Et pourtant, je vous assure que la société qui à pondu ce contrat est loin d'être une petite PME, et ils ont du faire appel à une batterie de juriste pour écrire ça. Même reflexion que plus haut: si ça vous tente de voir vos visuels ou ceux de vos clients exploités, même commercialement, sans même faire apparaitre votre nom et sans vous en demander la permission avant (ni vous prévenir d'ailleurs), cochez la case "j'accepte les cgv", si au contraire vous voulez un peu protéger votre travail: lisez, et fuyez :-)

Si ces clauses sont abusives, je ne risque pas grand chose du coup !

Pas si sûr, car tant que le contrat n'a pas été jugé comme abusif, certaines clauses, même abusives restent valables, comme par exemple les cessions de droits abracadabrantes. Il est même possible que si vous vous ne respectez pas une de ces clauses, la société vous attaque, et gagne, jusqu'à ce que vous aussi attaquiez le contrat et faisiez reconnaitre par un tribunal l'irrecevabilité de certaines clauses. Des procédures que nous préférons tous éviter je pense ;-) .

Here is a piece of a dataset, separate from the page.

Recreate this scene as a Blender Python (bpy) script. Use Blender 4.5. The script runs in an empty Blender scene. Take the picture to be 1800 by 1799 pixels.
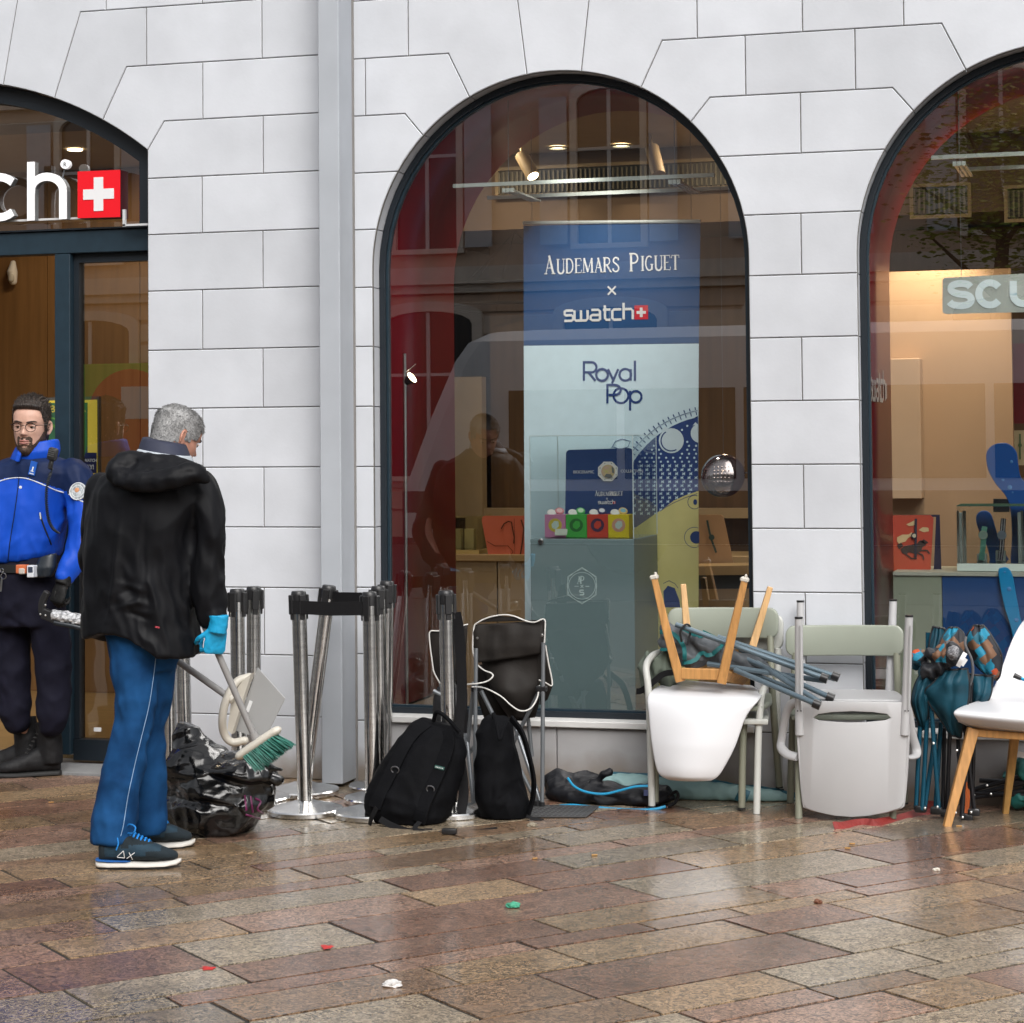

Il est aussi possible que si vous demandez des précisions sur ces clauses à la société qui a rédigé le contrat, vous vous voyez répondre que ce sont des clauses "normales", "standard" , qui ne portent pas à conséquence ou qui ne sont là que pour "permettre au site web d'afficher votre travail pour de l'auto promotion". C'est tout à fait possible, et dans la plupart des cas vous n'aurez pas de problèmes avec ça, mais il n'empêche que si vous apposez votre signature sur ce document, toutes ces clauses pas si standard s'appliqueront, et il sera très difficile de s'en défaire.

N'oubliez pas non plus qu'un contrat c'est entre vous et l'entreprise, donc vous n'êtes pas obligé de tout accepter en bloc, il est même fortement conseillé de négocier. Si ça n'est pas possible, à vous de voir si vous signez ou pas, mais quoiqu'il en soit, faites-le en connaissance de cause. Petit rappel également: entre deux professionnels, le délai de rétractation n'existe pas, raison de plus pour laisser un peu de temps à la reflexion.